>> Begin

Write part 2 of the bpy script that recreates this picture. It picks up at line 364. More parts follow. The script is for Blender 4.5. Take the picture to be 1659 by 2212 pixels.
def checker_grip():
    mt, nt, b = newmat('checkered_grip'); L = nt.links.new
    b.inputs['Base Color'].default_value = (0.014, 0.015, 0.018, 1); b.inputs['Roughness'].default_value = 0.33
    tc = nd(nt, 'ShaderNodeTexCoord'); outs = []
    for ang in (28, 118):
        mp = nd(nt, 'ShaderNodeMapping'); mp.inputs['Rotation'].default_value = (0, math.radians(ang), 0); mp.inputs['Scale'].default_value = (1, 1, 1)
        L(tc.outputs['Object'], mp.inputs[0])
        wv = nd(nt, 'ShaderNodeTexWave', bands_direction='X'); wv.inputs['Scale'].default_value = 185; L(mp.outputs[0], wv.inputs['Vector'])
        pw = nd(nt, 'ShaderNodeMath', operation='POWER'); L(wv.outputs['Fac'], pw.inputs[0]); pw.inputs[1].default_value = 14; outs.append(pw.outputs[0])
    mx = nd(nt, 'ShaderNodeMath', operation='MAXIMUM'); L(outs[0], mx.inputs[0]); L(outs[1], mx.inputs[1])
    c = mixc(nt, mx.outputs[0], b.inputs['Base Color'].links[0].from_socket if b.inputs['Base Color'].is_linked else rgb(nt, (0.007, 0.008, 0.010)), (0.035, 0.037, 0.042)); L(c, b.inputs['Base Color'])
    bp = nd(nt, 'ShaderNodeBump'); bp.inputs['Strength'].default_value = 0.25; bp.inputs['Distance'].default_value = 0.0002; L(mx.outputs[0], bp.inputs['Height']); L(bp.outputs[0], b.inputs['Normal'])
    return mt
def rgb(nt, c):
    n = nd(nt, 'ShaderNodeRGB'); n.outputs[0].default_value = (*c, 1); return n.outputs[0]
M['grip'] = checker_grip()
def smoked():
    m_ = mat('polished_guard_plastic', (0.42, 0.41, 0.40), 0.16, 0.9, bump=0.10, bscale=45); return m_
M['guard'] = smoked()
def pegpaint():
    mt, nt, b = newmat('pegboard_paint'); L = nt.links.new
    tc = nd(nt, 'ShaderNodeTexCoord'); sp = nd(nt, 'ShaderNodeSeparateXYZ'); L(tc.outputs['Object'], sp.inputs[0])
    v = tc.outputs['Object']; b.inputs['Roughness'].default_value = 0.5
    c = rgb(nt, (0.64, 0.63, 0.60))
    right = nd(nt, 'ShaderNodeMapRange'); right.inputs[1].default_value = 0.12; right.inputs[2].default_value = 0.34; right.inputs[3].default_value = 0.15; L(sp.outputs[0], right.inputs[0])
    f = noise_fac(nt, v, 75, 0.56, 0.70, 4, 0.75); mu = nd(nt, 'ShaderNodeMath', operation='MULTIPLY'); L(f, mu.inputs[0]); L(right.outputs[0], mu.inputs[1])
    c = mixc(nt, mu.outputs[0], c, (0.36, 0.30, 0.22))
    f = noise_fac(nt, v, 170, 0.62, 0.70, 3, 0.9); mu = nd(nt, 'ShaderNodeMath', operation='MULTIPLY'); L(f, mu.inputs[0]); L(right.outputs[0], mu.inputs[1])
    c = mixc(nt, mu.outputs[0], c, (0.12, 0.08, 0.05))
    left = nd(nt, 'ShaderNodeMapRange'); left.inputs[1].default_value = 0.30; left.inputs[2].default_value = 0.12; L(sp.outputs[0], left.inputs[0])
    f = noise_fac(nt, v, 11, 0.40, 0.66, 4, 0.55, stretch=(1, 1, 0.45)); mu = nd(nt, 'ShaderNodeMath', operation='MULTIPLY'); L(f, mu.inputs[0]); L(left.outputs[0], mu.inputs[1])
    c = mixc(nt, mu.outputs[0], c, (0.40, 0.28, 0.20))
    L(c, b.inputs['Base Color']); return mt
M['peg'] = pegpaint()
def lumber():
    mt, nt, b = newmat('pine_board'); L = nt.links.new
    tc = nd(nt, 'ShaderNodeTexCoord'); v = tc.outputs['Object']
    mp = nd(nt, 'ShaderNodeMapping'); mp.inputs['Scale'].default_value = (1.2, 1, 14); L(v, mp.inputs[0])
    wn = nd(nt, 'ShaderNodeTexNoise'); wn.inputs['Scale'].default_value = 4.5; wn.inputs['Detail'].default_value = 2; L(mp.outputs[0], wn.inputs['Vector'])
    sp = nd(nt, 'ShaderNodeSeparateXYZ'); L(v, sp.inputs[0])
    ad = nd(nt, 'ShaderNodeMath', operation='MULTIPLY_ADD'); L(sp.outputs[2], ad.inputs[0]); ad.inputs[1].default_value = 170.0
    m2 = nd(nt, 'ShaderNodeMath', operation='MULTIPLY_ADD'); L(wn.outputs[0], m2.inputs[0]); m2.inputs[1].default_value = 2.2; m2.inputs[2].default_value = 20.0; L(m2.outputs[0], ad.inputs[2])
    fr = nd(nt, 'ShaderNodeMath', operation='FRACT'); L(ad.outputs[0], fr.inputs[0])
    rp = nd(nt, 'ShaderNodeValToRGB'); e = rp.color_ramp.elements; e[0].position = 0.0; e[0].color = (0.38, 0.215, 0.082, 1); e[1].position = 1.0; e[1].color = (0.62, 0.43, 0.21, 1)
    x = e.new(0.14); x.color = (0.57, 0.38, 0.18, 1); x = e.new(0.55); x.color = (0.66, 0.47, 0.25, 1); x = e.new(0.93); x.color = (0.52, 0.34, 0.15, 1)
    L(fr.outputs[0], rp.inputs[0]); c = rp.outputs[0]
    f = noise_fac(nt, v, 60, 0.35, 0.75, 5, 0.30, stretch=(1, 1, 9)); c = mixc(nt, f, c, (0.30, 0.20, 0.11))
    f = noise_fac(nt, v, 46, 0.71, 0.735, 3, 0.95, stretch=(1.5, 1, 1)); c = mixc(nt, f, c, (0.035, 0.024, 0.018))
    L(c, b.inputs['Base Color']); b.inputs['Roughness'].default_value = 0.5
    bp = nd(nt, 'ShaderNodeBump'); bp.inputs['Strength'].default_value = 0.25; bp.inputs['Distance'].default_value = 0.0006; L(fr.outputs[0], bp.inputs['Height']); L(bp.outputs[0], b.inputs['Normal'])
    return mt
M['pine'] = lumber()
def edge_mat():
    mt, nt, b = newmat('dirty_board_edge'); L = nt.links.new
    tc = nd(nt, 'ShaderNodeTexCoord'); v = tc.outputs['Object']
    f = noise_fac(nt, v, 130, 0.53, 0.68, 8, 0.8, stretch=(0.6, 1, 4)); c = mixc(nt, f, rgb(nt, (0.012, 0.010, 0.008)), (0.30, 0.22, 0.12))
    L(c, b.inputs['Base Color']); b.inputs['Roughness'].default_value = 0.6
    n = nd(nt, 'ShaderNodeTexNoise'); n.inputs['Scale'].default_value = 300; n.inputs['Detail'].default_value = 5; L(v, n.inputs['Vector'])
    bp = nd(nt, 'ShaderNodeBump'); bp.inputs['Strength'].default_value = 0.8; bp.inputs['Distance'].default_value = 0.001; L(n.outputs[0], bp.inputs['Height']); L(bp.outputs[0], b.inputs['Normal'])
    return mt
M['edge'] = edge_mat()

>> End

• [SET TASK]: Copy out the full listing exactly.

• [EXERCISE SOLUTION]:
Write part 2 of the bpy script that recreates this picture. It picks up at line 364. More parts follow. The script is for Blender 4.5. Take the picture to be 1659 by 2212 pixels.
def checker_grip():
    mt, nt, b = newmat('checkered_grip'); L = nt.links.new
    b.inputs['Base Color'].default_value = (0.014, 0.015, 0.018, 1); b.inputs['Roughness'].default_value = 0.33
    tc = nd(nt, 'ShaderNodeTexCoord'); outs = []
    for ang in (28, 118):
        mp = nd(nt, 'ShaderNodeMapping'); mp.inputs['Rotation'].default_value = (0, math.radians(ang), 0); mp.inputs['Scale'].default_value = (1, 1, 1)
        L(tc.outputs['Object'], mp.inputs[0])
        wv = nd(nt, 'ShaderNodeTexWave', bands_direction='X'); wv.inputs['Scale'].default_value = 185; L(mp.outputs[0], wv.inputs['Vector'])
        pw = nd(nt, 'ShaderNodeMath', operation='POWER'); L(wv.outputs['Fac'], pw.inputs[0]); pw.inputs[1].default_value = 14; outs.append(pw.outputs[0])
    mx = nd(nt, 'ShaderNodeMath', operation='MAXIMUM'); L(outs[0], mx.inputs[0]); L(outs[1], mx.inputs[1])
    c = mixc(nt, mx.outputs[0], b.inputs['Base Color'].links[0].from_socket if b.inputs['Base Color'].is_linked else rgb(nt, (0.007, 0.008, 0.010)), (0.035, 0.037, 0.042)); L(c, b.inputs['Base Color'])
    bp = nd(nt, 'ShaderNodeBump'); bp.inputs['Strength'].default_value = 0.25; bp.inputs['Distance'].default_value = 0.0002; L(mx.outputs[0], bp.inputs['Height']); L(bp.outputs[0], b.inputs['Normal'])
    return mt
def rgb(nt, c):
    n = nd(nt, 'ShaderNodeRGB'); n.outputs[0].default_value = (*c, 1); return n.outputs[0]
M['grip'] = checker_grip()
def smoked():
    m_ = mat('polished_guard_plastic', (0.42, 0.41, 0.40), 0.16, 0.9, bump=0.10, bscale=45); return m_
M['guard'] = smoked()
def pegpaint():
    mt, nt, b = newmat('pegboard_paint'); L = nt.links.new
    tc = nd(nt, 'ShaderNodeTexCoord'); sp = nd(nt, 'ShaderNodeSeparateXYZ'); L(tc.outputs['Object'], sp.inputs[0])
    v = tc.outputs['Object']; b.inputs['Roughness'].default_value = 0.5
    c = rgb(nt, (0.64, 0.63, 0.60))
    right = nd(nt, 'ShaderNodeMapRange'); right.inputs[1].default_value = 0.12; right.inputs[2].default_value = 0.34; right.inputs[3].default_value = 0.15; L(sp.outputs[0], right.inputs[0])
    f = noise_fac(nt, v, 75, 0.56, 0.70, 4, 0.75); mu = nd(nt, 'ShaderNodeMath', operation='MULTIPLY'); L(f, mu.inputs[0]); L(right.outputs[0], mu.inputs[1])
    c = mixc(nt, mu.outputs[0], c, (0.36, 0.30, 0.22))
    f = noise_fac(nt, v, 170, 0.62, 0.70, 3, 0.9); mu = nd(nt, 'ShaderNodeMath', operation='MULTIPLY'); L(f, mu.inputs[0]); L(right.outputs[0], mu.inputs[1])
    c = mixc(nt, mu.outputs[0], c, (0.12, 0.08, 0.05))
    left = nd(nt, 'ShaderNodeMapRange'); left.inputs[1].default_value = 0.30; left.inputs[2].default_value = 0.12; L(sp.outputs[0], left.inputs[0])
    f = noise_fac(nt, v, 11, 0.40, 0.66, 4, 0.55, stretch=(1, 1, 0.45)); mu = nd(nt, 'ShaderNodeMath', operation='MULTIPLY'); L(f, mu.inputs[0]); L(left.outputs[0], mu.inputs[1])
    c = mixc(nt, mu.outputs[0], c, (0.40, 0.28, 0.20))
    L(c, b.inputs['Base Color']); return mt
M['peg'] = pegpaint()
def lumber():
    mt, nt, b = newmat('pine_board'); L = nt.links.new
    tc = nd(nt, 'ShaderNodeTexCoord'); v = tc.outputs['Object']
    mp = nd(nt, 'ShaderNodeMapping'); mp.inputs['Scale'].default_value = (1.2, 1, 14); L(v, mp.inputs[0])
    wn = nd(nt, 'ShaderNodeTexNoise'); wn.inputs['Scale'].default_value = 4.5; wn.inputs['Detail'].default_value = 2; L(mp.outputs[0], wn.inputs['Vector'])
    sp = nd(nt, 'ShaderNodeSeparateXYZ'); L(v, sp.inputs[0])
    ad = nd(nt, 'ShaderNodeMath', operation='MULTIPLY_ADD'); L(sp.outputs[2], ad.inputs[0]); ad.inputs[1].default_value = 170.0
    m2 = nd(nt, 'ShaderNodeMath', operation='MULTIPLY_ADD'); L(wn.outputs[0], m2.inputs[0]); m2.inputs[1].default_value = 2.2; m2.inputs[2].default_value = 20.0; L(m2.outputs[0], ad.inputs[2])
    fr = nd(nt, 'ShaderNodeMath', operation='FRACT'); L(ad.outputs[0], fr.inputs[0])
    rp = nd(nt, 'ShaderNodeValToRGB'); e = rp.color_ramp.elements; e[0].position = 0.0; e[0].color = (0.38, 0.215, 0.082, 1); e[1].position = 1.0; e[1].color = (0.62, 0.43, 0.21, 1)
    x = e.new(0.14); x.color = (0.57, 0.38, 0.18, 1); x = e.new(0.55); x.color = (0.66, 0.47, 0.25, 1); x = e.new(0.93); x.color = (0.52, 0.34, 0.15, 1)
    L(fr.outputs[0], rp.inputs[0]); c = rp.outputs[0]
    f = noise_fac(nt, v, 60, 0.35, 0.75, 5, 0.30, stretch=(1, 1, 9)); c = mixc(nt, f, c, (0.30, 0.20, 0.11))
    f = noise_fac(nt, v, 46, 0.71, 0.735, 3, 0.95, stretch=(1.5, 1, 1)); c = mixc(nt, f, c, (0.035, 0.024, 0.018))
    L(c, b.inputs['Base Color']); b.inputs['Roughness'].default_value = 0.5
    bp = nd(nt, 'ShaderNodeBump'); bp.inputs['Strength'].default_value = 0.25; bp.inputs['Distance'].default_value = 0.0006; L(fr.outputs[0], bp.inputs['Height']); L(bp.outputs[0], b.inputs['Normal'])
    return mt
M['pine'] = lumber()
def edge_mat():
    mt, nt, b = newmat('dirty_board_edge'); L = nt.links.new
    tc = nd(nt, 'ShaderNodeTexCoord'); v = tc.outputs['Object']
    f = noise_fac(nt, v, 130, 0.53, 0.68, 8, 0.8, stretch=(0.6, 1, 4)); c = mixc(nt, f, rgb(nt, (0.012, 0.010, 0.008)), (0.30, 0.22, 0.12))
    L(c, b.inputs['Base Color']); b.inputs['Roughness'].default_value = 0.6
    n = nd(nt, 'ShaderNodeTexNoise'); n.inputs['Scale'].default_value = 300; n.inputs['Detail'].default_value = 5; L(v, n.inputs['Vector'])
    bp = nd(nt, 'ShaderNodeBump'); bp.inputs['Strength'].default_value = 0.8; bp.inputs['Distance'].default_value = 0.001; L(n.outputs[0], bp.inputs['Height']); L(bp.outputs[0], b.inputs['Normal'])
    return mt
M['edge'] = edge_mat()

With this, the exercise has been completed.